## [Goal]
Extract, unchanged, each line of the listing below from its first line through the line that contains "return root", inclusive, and nothing else.

## [Recorded data]

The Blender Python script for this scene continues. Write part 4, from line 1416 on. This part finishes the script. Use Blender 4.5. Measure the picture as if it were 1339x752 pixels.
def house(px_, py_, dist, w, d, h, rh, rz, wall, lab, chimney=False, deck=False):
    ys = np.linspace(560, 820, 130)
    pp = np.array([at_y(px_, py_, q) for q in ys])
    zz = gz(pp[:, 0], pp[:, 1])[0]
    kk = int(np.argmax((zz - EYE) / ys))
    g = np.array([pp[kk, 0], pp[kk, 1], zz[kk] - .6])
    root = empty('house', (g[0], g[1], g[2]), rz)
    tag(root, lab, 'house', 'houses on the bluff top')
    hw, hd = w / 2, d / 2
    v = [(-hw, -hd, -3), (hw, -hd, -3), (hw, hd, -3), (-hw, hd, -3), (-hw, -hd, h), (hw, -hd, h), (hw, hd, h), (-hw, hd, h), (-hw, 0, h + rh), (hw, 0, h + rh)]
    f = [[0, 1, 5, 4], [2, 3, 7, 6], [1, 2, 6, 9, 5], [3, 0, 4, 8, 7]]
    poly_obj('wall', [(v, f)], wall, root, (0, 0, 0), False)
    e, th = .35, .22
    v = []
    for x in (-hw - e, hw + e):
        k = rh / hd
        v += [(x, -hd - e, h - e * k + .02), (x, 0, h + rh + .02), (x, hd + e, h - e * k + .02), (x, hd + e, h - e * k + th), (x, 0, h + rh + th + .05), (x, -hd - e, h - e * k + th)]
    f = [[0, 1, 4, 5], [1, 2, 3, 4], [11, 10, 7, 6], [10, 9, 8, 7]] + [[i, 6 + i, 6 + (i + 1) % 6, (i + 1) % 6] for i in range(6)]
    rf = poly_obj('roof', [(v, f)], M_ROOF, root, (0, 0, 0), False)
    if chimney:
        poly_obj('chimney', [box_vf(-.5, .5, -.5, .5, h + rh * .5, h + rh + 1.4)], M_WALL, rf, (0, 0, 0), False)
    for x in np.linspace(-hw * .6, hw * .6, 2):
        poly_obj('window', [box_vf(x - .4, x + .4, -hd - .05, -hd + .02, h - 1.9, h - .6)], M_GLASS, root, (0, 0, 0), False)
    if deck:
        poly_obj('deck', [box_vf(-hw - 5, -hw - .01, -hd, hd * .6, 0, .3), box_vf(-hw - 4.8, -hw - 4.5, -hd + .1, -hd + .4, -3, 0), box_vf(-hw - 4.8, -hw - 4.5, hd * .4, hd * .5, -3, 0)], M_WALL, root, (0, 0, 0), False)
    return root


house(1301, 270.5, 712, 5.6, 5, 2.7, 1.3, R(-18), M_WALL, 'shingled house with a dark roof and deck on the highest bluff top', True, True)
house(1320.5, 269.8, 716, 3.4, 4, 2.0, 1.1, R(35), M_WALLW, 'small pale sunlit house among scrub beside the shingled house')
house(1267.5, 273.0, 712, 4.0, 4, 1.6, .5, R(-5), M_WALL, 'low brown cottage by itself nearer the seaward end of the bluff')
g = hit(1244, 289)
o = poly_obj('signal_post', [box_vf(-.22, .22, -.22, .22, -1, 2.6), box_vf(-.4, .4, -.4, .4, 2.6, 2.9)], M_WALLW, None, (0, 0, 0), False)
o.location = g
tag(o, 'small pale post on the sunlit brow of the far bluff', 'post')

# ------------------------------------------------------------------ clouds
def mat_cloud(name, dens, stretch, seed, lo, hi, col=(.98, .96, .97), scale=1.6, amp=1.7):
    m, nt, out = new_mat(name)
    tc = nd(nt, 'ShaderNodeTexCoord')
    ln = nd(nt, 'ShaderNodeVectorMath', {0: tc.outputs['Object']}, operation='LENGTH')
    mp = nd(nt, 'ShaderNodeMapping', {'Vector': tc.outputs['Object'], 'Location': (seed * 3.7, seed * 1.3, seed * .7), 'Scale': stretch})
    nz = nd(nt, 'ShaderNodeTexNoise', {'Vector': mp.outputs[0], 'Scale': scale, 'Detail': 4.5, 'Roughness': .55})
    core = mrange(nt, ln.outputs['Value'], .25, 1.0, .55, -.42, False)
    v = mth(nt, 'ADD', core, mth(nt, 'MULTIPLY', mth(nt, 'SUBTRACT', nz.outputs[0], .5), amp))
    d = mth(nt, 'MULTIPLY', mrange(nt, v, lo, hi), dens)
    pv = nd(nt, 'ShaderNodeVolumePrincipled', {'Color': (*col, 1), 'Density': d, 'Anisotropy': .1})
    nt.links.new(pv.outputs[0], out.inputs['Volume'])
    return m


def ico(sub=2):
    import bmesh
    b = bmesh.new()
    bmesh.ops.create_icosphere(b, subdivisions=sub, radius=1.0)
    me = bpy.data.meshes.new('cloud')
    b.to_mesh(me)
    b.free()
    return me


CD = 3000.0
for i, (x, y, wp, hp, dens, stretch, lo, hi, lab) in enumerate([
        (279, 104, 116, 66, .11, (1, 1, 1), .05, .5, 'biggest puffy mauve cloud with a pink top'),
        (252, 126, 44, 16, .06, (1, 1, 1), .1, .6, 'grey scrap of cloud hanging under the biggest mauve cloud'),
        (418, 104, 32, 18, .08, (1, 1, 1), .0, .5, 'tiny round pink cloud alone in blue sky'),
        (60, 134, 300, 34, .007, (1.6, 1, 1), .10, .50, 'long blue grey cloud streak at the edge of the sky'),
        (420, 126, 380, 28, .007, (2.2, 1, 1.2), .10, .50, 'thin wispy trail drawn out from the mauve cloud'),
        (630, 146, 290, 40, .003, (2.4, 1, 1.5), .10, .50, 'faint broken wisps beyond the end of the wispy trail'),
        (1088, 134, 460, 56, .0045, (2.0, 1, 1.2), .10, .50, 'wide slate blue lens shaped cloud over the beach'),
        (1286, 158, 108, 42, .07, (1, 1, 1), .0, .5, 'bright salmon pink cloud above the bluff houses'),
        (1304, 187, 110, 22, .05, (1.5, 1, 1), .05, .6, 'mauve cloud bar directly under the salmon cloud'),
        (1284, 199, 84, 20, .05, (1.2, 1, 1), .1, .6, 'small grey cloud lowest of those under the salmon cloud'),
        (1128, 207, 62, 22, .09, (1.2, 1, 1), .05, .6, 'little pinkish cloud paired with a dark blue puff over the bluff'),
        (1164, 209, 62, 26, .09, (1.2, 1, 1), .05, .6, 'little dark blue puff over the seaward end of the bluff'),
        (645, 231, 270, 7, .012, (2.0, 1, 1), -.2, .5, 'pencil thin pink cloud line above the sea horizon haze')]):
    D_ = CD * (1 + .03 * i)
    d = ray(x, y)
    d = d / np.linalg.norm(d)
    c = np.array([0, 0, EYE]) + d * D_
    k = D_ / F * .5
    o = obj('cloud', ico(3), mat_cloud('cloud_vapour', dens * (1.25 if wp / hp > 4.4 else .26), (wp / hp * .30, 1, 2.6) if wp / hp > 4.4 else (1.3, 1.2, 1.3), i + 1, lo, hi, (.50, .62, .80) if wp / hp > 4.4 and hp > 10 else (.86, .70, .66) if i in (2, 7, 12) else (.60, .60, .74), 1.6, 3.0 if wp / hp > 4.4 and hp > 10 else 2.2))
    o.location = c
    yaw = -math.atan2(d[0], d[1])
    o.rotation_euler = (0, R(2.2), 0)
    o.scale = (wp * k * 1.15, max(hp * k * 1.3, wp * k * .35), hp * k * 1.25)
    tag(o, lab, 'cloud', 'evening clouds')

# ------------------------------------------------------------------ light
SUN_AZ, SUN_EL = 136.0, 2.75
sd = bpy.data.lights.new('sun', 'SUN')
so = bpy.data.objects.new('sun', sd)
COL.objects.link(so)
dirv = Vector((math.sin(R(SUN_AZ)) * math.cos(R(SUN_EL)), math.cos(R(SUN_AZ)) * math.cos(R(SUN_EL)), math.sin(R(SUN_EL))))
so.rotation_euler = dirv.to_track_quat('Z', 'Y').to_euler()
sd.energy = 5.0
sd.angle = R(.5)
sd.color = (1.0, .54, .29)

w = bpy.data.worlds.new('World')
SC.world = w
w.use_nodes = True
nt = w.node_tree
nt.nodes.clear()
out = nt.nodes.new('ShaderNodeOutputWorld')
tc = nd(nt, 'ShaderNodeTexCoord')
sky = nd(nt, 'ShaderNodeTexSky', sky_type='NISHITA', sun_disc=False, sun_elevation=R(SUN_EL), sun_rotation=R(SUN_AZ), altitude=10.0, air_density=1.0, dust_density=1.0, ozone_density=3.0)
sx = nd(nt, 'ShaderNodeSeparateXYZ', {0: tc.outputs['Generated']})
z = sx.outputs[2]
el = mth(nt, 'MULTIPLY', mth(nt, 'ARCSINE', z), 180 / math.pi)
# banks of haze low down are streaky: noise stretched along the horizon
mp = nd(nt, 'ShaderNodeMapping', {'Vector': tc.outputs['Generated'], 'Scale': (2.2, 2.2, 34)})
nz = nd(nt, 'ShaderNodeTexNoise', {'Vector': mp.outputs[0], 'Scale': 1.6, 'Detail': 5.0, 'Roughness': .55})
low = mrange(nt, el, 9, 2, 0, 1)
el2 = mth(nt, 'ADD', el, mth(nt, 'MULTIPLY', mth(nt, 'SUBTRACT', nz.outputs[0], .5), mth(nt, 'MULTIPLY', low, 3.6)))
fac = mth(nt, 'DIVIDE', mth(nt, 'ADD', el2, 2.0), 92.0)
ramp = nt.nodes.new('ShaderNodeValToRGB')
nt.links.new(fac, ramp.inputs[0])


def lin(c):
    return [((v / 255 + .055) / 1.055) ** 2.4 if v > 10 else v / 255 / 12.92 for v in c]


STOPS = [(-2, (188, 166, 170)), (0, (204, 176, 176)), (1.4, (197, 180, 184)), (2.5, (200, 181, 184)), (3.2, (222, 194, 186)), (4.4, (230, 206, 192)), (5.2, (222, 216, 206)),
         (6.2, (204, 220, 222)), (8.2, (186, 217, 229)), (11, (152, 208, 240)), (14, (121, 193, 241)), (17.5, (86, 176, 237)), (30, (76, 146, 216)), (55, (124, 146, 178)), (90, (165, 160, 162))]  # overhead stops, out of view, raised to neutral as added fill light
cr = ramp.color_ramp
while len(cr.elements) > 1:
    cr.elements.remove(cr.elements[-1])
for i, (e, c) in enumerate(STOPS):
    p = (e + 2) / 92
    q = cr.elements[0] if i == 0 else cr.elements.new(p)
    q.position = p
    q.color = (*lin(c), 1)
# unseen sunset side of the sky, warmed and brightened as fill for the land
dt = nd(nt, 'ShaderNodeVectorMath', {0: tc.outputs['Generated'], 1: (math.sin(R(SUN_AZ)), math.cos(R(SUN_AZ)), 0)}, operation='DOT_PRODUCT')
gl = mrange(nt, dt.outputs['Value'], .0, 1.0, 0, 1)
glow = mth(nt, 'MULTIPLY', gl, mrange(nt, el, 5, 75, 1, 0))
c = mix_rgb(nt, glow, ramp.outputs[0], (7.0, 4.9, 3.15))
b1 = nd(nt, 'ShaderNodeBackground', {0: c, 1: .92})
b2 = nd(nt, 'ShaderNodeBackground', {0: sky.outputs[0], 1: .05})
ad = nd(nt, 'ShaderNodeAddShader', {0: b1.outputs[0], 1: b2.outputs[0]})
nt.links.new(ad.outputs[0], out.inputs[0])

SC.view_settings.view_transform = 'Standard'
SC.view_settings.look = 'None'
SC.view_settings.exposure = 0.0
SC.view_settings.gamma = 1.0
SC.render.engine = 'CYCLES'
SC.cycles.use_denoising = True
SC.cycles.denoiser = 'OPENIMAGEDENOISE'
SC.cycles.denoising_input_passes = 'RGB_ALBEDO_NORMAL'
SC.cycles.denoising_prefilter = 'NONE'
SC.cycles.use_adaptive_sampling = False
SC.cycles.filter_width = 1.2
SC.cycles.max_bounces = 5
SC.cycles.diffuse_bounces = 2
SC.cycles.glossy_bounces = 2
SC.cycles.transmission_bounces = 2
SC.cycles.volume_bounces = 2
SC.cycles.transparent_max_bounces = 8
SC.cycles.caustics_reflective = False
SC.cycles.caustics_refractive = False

## [Task response]
The Blender Python script for this scene continues. Write part 4, from line 1416 on. This part finishes the script. Use Blender 4.5. Measure the picture as if it were 1339x752 pixels.
def house(px_, py_, dist, w, d, h, rh, rz, wall, lab, chimney=False, deck=False):
    ys = np.linspace(560, 820, 130)
    pp = np.array([at_y(px_, py_, q) for q in ys])
    zz = gz(pp[:, 0], pp[:, 1])[0]
    kk = int(np.argmax((zz - EYE) / ys))
    g = np.array([pp[kk, 0], pp[kk, 1], zz[kk] - .6])
    root = empty('house', (g[0], g[1], g[2]), rz)
    tag(root, lab, 'house', 'houses on the bluff top')
    hw, hd = w / 2, d / 2
    v = [(-hw, -hd, -3), (hw, -hd, -3), (hw, hd, -3), (-hw, hd, -3), (-hw, -hd, h), (hw, -hd, h), (hw, hd, h), (-hw, hd, h), (-hw, 0, h + rh), (hw, 0, h + rh)]
    f = [[0, 1, 5, 4], [2, 3, 7, 6], [1, 2, 6, 9, 5], [3, 0, 4, 8, 7]]
    poly_obj('wall', [(v, f)], wall, root, (0, 0, 0), False)
    e, th = .35, .22
    v = []
    for x in (-hw - e, hw + e):
        k = rh / hd
        v += [(x, -hd - e, h - e * k + .02), (x, 0, h + rh + .02), (x, hd + e, h - e * k + .02), (x, hd + e, h - e * k + th), (x, 0, h + rh + th + .05), (x, -hd - e, h - e * k + th)]
    f = [[0, 1, 4, 5], [1, 2, 3, 4], [11, 10, 7, 6], [10, 9, 8, 7]] + [[i, 6 + i, 6 + (i + 1) % 6, (i + 1) % 6] for i in range(6)]
    rf = poly_obj('roof', [(v, f)], M_ROOF, root, (0, 0, 0), False)
    if chimney:
        poly_obj('chimney', [box_vf(-.5, .5, -.5, .5, h + rh * .5, h + rh + 1.4)], M_WALL, rf, (0, 0, 0), False)
    for x in np.linspace(-hw * .6, hw * .6, 2):
        poly_obj('window', [box_vf(x - .4, x + .4, -hd - .05, -hd + .02, h - 1.9, h - .6)], M_GLASS, root, (0, 0, 0), False)
    if deck:
        poly_obj('deck', [box_vf(-hw - 5, -hw - .01, -hd, hd * .6, 0, .3), box_vf(-hw - 4.8, -hw - 4.5, -hd + .1, -hd + .4, -3, 0), box_vf(-hw - 4.8, -hw - 4.5, hd * .4, hd * .5, -3, 0)], M_WALL, root, (0, 0, 0), False)
    return root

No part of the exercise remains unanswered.